Everything was set up for Georgia to finally break through. The Dawgs had just won their first SEC title game since 2005 and survived an iconic Rose Bowl semifinal by edging out Baker Mayfield and Oklahoma. For the first time, the national championship game was being played in Atlanta. Georgia looked like a force in Smart’s second season at the helm, and held Bama in check through the first half of the title game. The Dawgs shut the Tide out over 30 minutes of action to carry a 10-0 lead into the locker room.

Everything was set up for Georgia to finally break through … and then Saban made the incredible and unprecedented decision to bench SEC Offensive Player of the Year Jalen Hurts in favor of true freshman backup quarterback Tua Tagovailoa. Tagovailoa wasn’t the only youngster who got serious play, either: True freshmen Najee Harris, Jerry Jeudy, and Henry Ruggs III all made big plays in the second half after riding the bench early. Saban had essentially subbed in an entire unit of touted second-stringers at once. The result is the stuff of legend.

Alabama tied the game at 20 to force overtime. After being sacked for a 16-yard loss on the Tide’s first offensive play of the extra period, Tagovailoa threw a walk-off title-winning touchdown to DeVonta Smith—in the same corner of the end zone as Amari Cooper’s 2012 SEC-winning catch.

This is the best football game I’ve ever seen in person. I was standing in between a section of Georgia fans and the pylon when Smith caught his game-winning touchdown. I recently rewatched the video I took of that score, and realized that an empty aluminum Bud Light bottle flew out of the Georgia section and whizzed past my right shoulder as Smith streaked through the end zone in celebration. Georgia fans were bottle-throwing mad after suffering a fourth straight demoralizing loss to Alabama—but there would be more.

Alabama 35, Georgia 28 in the SEC Championship Game (December 1, 2018)

This game was a direct sequel to the national championship 12 months prior. Alabama went with Tagovailoa as its starter after his title-game heroics, relegating Hurts to the bench. But Tagovailoa was unproductive against Georgia, going 10-of-25 passing with two interceptions as the Bulldogs took a 28-14 lead. In the fourth quarter, Tagovailoa got hurt—allowing Hurts to come in to lead a stunning comeback.

It was a beautiful redemption story for Hurts … you know, unless you’re a Georgia fan. Meanwhile, the Bulldogs had a quarterback development of their own: They played Jake Fromm over coveted true freshman backup Justin Fields, but chose to deploy the future first-round NFL draft pick on a doomed fake punt with the score tied at 28 in the fourth quarter.

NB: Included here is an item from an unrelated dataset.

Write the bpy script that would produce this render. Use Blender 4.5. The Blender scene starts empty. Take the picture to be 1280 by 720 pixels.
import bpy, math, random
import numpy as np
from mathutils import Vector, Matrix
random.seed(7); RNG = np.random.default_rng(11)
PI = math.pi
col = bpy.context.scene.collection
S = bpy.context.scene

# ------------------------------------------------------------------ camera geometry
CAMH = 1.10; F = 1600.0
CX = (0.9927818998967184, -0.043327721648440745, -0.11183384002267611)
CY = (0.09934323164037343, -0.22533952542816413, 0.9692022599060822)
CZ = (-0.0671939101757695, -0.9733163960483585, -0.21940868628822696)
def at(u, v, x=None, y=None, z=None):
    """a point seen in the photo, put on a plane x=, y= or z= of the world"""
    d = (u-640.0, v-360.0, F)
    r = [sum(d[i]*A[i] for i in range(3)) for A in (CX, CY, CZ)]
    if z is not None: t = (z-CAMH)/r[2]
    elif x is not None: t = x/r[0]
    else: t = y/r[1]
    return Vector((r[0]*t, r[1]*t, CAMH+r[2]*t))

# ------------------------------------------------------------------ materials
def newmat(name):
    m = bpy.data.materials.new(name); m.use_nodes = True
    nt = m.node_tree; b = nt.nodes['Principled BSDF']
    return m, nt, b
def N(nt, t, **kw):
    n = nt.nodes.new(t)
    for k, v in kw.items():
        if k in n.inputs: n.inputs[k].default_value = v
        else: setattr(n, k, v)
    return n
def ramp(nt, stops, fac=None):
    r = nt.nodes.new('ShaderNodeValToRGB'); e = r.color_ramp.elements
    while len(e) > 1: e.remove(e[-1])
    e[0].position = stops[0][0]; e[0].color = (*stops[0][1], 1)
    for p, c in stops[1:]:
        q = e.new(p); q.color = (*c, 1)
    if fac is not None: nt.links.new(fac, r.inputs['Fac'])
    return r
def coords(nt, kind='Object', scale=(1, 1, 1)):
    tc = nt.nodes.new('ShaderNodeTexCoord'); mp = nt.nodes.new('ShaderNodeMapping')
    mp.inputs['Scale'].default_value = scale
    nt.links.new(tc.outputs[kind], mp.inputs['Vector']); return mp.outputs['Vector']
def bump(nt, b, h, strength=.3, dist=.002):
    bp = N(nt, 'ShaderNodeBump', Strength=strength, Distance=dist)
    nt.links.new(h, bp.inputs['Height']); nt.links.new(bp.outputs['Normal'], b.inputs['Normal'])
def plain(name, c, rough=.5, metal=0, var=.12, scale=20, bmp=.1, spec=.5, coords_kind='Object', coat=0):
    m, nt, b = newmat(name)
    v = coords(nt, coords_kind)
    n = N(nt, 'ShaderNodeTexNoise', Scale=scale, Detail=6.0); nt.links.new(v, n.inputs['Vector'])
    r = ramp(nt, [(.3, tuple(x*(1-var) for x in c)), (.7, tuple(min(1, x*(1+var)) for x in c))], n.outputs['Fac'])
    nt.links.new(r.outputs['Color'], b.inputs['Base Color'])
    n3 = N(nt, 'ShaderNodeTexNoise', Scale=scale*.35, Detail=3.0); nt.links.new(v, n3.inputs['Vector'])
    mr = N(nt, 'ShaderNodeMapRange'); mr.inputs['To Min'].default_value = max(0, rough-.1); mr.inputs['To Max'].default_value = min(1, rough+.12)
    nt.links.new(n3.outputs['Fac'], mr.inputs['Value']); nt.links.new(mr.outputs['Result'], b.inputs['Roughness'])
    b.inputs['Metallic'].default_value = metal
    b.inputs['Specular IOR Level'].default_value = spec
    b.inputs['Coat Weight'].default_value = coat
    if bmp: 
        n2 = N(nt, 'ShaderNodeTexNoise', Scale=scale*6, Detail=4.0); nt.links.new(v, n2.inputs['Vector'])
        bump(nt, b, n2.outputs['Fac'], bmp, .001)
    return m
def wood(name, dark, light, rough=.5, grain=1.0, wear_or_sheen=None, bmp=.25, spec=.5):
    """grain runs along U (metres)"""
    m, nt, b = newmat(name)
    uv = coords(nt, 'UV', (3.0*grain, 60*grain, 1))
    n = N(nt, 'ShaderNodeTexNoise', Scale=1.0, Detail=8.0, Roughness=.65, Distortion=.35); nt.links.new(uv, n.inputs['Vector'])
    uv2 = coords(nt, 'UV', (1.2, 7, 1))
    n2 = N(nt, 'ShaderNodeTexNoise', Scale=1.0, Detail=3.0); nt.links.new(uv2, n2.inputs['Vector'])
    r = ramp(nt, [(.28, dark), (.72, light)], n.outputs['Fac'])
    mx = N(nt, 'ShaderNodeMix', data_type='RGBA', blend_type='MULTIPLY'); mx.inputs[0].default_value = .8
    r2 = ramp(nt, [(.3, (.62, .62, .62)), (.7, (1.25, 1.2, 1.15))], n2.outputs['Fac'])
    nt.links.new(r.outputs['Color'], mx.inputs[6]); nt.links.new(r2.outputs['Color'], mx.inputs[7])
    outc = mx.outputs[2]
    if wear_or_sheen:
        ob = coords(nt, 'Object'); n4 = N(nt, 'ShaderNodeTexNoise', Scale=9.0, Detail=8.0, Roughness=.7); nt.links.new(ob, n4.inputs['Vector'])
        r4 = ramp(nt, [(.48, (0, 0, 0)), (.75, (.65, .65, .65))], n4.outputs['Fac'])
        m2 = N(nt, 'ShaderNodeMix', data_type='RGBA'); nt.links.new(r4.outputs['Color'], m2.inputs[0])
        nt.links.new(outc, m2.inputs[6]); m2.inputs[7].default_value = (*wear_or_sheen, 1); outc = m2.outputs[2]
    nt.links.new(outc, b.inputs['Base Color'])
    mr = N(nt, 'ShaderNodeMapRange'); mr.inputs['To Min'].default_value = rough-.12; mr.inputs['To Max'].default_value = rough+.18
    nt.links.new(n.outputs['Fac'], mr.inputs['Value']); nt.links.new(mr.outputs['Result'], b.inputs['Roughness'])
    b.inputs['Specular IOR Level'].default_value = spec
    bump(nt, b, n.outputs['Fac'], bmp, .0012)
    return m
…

Fields transferred to Ohio State mere weeks later.

That’s just how this rivalry has gone: One team pushes a button to insert its prized true freshman at quarterback and wins a glorious victory. The other pushes the same button and has a stick of dynamite blow up in its face. Time and again in these games, Georgia is Wile E. Coyote.

Alabama 41, Georgia 24 (October 17, 2020)

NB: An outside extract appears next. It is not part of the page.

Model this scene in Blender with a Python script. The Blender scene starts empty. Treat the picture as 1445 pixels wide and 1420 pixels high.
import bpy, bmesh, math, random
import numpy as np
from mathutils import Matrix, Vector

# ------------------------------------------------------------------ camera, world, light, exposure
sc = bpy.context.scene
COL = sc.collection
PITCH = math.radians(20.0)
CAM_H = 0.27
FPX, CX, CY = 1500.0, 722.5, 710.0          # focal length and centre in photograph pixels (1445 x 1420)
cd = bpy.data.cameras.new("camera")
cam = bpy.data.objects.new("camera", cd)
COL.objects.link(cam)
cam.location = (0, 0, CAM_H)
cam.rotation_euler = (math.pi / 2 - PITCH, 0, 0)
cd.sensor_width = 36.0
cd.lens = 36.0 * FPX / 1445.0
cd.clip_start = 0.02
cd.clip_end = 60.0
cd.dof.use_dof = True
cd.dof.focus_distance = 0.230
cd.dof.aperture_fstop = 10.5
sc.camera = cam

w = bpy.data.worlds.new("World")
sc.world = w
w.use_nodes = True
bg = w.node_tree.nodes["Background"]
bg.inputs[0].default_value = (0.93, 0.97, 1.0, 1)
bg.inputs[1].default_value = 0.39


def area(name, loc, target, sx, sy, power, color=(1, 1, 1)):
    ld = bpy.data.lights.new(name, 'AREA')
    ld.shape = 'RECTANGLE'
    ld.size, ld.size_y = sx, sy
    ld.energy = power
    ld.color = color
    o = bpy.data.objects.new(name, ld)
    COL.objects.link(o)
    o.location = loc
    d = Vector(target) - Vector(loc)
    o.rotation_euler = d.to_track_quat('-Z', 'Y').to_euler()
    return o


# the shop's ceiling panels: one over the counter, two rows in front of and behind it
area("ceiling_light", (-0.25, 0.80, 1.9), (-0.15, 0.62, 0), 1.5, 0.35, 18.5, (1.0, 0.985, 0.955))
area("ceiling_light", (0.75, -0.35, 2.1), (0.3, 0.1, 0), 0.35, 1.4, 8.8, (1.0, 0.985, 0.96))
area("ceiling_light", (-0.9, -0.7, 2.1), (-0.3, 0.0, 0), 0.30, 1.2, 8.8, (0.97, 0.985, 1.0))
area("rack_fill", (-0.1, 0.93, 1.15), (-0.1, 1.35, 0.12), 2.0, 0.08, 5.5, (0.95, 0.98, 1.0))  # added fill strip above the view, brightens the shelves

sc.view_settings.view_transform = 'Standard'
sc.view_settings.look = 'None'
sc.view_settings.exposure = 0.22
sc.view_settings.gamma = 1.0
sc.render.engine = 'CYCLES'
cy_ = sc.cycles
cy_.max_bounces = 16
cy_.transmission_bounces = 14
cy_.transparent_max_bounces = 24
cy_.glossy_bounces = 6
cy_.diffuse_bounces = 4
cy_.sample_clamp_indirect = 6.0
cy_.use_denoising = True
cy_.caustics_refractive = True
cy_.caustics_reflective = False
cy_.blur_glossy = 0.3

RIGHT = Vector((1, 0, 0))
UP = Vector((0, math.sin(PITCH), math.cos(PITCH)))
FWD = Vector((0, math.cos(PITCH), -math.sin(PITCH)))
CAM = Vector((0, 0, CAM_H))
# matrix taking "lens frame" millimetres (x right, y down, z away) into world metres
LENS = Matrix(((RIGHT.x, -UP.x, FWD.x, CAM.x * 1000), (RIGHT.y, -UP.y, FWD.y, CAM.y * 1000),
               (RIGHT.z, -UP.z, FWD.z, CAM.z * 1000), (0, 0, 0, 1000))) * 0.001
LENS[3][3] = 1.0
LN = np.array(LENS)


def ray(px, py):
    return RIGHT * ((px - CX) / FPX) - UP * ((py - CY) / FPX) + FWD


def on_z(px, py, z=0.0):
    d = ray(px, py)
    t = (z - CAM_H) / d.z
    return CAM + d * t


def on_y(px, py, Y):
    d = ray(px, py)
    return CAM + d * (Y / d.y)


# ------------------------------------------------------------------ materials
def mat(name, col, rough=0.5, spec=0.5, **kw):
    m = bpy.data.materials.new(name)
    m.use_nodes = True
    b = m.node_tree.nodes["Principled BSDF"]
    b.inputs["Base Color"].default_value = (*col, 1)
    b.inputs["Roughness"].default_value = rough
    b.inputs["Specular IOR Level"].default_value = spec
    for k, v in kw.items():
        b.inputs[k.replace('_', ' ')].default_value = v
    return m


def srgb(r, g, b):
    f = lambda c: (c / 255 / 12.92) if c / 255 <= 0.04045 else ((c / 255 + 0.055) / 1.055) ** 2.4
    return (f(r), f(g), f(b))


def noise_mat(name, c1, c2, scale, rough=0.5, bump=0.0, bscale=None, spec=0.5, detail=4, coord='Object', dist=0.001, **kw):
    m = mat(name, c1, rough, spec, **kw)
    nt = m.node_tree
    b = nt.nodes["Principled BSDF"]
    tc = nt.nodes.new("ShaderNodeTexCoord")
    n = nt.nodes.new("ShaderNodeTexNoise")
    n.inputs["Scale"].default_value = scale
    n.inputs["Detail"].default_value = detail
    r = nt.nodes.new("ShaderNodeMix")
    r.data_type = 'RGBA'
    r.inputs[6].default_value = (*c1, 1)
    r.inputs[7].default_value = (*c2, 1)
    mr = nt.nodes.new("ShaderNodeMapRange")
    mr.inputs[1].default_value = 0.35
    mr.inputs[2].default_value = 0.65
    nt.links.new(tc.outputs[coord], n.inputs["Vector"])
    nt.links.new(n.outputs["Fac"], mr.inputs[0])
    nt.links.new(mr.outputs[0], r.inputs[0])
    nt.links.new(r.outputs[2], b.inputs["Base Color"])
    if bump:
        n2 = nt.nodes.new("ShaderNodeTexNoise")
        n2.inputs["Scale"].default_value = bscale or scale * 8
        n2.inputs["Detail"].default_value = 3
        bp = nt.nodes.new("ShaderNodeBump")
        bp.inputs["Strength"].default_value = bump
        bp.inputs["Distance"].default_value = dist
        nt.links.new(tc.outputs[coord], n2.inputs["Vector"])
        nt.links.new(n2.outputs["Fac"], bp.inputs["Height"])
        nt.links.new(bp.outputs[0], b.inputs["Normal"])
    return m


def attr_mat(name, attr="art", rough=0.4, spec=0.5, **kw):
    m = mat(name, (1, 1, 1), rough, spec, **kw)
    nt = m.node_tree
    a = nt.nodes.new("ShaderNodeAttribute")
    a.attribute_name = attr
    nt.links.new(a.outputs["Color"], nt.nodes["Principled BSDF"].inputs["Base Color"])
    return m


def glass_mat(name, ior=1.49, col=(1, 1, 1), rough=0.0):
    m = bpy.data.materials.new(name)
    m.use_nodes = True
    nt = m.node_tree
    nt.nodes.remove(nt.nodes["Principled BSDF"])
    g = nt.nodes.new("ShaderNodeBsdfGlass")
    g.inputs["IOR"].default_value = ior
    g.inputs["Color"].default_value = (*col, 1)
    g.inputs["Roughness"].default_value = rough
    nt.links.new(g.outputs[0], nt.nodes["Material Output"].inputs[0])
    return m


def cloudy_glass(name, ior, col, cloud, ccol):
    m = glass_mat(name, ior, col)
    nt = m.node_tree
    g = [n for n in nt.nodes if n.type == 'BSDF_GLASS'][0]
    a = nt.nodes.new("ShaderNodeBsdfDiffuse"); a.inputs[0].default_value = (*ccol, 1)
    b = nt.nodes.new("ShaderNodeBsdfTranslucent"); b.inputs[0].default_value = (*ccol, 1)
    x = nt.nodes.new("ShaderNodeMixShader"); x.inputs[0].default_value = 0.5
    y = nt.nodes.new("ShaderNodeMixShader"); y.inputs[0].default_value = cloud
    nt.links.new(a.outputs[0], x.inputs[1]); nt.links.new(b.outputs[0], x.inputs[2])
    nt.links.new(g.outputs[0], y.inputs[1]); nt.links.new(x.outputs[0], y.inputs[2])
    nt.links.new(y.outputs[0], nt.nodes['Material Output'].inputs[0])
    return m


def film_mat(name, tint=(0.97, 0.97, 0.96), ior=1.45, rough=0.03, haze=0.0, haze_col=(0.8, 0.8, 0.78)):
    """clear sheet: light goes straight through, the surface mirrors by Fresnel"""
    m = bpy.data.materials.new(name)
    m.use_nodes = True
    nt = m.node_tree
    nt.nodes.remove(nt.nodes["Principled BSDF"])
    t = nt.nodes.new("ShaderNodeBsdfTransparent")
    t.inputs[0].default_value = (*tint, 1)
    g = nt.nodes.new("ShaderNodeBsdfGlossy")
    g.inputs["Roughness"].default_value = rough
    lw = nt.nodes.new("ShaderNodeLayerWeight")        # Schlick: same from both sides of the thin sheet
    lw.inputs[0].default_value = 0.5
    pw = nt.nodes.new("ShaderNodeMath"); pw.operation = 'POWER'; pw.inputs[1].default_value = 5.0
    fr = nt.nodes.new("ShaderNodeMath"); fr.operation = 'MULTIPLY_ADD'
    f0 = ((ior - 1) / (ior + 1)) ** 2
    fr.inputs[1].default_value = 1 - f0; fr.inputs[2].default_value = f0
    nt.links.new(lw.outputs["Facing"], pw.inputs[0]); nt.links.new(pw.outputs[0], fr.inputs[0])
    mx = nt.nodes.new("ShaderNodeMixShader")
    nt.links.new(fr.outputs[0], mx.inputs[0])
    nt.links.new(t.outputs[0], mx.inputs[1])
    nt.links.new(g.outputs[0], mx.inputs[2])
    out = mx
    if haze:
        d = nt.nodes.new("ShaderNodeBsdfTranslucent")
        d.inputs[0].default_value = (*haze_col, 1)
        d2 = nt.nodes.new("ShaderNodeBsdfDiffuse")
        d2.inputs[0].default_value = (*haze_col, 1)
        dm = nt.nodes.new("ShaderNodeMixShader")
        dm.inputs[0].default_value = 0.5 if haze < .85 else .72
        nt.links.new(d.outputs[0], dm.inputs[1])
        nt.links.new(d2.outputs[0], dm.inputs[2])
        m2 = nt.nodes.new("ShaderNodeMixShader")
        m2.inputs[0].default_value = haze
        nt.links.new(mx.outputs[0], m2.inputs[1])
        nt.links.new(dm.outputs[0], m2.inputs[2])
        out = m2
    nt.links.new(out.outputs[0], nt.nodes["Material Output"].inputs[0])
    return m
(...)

Credit to Georgia—most teams didn’t come close to beating Alabama in the 2020 season. But the Bulldogs went to Tuscaloosa and put up a good fight. This was a matchup between the second- and third-ranked teams in the nation, and Georgia established a 24-17 lead late in the first half. Then it got buried by 24 straight Alabama points. The Dawgs gave up second-half touchdowns to Jaylen Waddle, Najee Harris, and DeVonta Smith, all of whom became first-round NFL draft picks and just had incredible rookie seasons.

Alabama went on to win the national championship, because that’s what Alabama does. Georgia pushed Bama harder than any of the teams the Tide faced in the playoff, a story we’ve heard before.

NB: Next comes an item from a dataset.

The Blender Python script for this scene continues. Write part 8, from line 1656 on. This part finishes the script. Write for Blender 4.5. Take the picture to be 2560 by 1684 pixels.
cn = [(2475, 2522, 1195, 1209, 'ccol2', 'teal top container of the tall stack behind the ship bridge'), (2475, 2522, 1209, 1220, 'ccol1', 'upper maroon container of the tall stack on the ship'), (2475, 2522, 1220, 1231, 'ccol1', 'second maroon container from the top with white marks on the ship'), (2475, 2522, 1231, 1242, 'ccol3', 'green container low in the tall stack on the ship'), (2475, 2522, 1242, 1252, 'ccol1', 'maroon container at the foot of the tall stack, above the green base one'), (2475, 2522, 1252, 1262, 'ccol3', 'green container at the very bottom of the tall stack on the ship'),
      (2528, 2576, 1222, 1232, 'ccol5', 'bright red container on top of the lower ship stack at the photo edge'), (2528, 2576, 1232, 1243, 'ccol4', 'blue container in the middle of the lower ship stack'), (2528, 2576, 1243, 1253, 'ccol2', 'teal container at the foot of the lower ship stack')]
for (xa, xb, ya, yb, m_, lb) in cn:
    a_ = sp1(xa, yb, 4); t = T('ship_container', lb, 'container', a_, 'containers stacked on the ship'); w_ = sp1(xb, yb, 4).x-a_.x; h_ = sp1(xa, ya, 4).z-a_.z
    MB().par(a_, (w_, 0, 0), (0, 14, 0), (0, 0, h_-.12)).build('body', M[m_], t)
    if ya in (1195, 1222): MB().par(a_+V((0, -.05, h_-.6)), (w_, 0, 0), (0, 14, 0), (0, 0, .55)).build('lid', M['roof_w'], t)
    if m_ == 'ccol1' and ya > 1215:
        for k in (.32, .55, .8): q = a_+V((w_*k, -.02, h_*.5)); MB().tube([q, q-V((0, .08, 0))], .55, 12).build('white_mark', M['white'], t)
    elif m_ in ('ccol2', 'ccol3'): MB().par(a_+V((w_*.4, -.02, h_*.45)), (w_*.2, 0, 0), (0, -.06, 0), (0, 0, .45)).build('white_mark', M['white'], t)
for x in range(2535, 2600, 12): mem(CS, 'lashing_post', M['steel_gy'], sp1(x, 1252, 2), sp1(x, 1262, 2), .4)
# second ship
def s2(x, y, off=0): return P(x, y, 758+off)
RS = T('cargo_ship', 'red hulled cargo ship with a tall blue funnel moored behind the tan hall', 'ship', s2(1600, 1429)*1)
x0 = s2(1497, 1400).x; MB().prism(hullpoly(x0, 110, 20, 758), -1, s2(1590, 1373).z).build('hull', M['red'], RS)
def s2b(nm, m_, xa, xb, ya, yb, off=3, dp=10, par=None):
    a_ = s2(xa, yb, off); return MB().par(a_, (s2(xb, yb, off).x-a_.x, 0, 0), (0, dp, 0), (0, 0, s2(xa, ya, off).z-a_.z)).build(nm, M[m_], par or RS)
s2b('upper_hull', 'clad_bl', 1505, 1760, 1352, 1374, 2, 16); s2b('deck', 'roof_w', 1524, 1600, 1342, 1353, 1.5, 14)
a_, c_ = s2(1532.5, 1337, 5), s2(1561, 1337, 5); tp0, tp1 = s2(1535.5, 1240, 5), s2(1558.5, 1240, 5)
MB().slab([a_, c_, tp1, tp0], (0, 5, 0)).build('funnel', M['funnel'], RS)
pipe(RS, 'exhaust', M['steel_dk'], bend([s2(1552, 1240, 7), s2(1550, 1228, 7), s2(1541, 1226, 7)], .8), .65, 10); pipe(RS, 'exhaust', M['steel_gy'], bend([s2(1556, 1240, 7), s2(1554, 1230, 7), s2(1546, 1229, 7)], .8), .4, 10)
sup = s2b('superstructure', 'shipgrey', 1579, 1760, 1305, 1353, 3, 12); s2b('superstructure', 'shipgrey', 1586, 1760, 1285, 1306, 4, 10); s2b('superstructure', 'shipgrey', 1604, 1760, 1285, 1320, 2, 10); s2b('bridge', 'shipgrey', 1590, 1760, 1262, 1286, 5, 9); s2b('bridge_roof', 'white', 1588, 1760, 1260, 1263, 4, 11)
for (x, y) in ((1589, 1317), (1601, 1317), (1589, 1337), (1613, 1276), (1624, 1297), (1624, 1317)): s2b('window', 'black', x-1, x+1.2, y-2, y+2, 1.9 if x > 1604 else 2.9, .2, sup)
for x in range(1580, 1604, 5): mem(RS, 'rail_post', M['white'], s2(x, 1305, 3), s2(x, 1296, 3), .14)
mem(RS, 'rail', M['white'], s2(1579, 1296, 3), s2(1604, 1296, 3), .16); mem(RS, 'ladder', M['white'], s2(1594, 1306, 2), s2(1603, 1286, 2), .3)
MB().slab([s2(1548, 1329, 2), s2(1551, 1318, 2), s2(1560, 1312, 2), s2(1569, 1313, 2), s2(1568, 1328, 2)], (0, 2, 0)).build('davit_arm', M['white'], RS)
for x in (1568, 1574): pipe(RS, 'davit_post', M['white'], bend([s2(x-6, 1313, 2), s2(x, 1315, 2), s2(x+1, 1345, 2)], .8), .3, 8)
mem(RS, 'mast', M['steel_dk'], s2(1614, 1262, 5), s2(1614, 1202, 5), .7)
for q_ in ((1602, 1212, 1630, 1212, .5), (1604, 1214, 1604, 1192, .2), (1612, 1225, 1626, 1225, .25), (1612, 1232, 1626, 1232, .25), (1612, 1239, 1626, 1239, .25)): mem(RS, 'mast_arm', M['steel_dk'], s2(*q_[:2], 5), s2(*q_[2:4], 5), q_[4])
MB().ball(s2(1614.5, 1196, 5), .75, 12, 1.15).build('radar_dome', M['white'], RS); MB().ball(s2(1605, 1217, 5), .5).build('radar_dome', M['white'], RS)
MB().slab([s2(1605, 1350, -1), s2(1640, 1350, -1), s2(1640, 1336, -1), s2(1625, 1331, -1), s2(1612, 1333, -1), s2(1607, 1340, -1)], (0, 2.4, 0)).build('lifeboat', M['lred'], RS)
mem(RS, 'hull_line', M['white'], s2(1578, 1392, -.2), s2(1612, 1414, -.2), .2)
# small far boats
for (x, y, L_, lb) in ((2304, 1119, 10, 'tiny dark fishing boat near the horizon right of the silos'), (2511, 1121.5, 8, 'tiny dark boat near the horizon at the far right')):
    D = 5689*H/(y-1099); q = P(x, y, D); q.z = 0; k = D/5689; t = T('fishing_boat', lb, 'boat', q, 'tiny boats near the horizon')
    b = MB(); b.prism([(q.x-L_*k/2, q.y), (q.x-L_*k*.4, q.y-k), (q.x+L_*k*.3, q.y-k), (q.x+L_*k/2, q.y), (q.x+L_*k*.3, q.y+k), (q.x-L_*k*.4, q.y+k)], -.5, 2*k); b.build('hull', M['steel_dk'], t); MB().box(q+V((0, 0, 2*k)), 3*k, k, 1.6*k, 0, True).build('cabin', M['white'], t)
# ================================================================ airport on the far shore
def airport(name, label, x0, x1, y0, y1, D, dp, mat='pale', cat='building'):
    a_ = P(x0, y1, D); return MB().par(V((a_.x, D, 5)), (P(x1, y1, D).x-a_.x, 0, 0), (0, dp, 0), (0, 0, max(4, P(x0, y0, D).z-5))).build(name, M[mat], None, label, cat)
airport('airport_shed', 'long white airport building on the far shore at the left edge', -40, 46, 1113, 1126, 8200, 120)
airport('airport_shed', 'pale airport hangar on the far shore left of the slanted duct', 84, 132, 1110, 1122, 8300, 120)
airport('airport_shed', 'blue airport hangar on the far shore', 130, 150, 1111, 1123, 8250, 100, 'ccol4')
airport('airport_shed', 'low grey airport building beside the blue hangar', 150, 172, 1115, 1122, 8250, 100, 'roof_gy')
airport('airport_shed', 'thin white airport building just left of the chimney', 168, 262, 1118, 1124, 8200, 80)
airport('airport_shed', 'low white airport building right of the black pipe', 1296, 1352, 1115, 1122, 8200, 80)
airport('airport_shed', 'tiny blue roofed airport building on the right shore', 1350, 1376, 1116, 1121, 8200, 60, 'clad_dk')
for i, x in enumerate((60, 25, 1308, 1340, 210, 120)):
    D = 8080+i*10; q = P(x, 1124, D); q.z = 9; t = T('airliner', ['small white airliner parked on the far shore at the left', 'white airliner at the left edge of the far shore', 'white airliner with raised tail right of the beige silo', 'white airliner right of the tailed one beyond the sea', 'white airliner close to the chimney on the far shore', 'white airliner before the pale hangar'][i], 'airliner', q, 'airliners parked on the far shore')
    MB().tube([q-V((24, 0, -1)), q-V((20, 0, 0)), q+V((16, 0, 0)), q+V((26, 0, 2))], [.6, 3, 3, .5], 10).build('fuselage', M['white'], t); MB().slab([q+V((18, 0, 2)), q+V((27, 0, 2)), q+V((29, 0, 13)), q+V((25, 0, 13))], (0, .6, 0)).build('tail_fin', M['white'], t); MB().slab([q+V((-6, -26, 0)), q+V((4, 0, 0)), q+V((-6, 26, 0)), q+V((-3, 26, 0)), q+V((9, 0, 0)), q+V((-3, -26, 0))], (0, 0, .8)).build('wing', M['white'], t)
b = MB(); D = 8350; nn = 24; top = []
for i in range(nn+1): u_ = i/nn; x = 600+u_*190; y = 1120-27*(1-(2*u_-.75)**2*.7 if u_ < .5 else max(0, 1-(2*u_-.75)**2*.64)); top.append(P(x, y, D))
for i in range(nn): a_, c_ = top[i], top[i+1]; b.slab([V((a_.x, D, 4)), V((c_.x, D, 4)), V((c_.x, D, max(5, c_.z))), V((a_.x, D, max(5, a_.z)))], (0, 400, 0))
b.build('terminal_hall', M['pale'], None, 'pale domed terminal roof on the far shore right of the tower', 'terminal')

Alabama 41, Georgia 24 in the SEC Championship Game (December 4, 2021)

Last month, Georgia had a chance to deliver a knockout blow to Alabama’s title chances. The Bulldogs were undefeated and sitting atop the College Football Playoff selection committee rankings. Alabama had lost to Texas A&M in October, so a second loss would have eliminated it from the playoff picture. This was Georgia’s opportunity to squash its Bama problem early. Instead, Bama did the squashing.

Before the SEC title game, Georgia’s defense hadn’t allowed more than 17 points in a game all season. Bama hung 41, with quarterback Bryce Young all but clinching the Heisman Trophy with a 421-yard, three-touchdown passing performance.

Bama won 41-24, the exact same score as the 2020 regular-season matchup. That’s kind of how this rivalry works: These teams keep playing the same games, in the same venues, sometimes on the same dates. The names and years are different, but the end result is always the same.

Georgia now plays under the watchful eyes of Uga X, nicknamed “Que,” the feisty boy who once picked a fight with the Texas Longhorns’ mascot, Bevo, in the Sugar Bowl. Que is almost 9 years old—that’s 63 in “dog years,” but probably somewhere near 100 in bulldog years—and he’s never seen Georgia beat Alabama in football. Every dog has its day … except, apparently, against Nick Saban. If Bama triumphs Monday night, its streak against Georgia will extend to eight games spanning 14 years. We can only pray that it doesn’t reach five Ugas.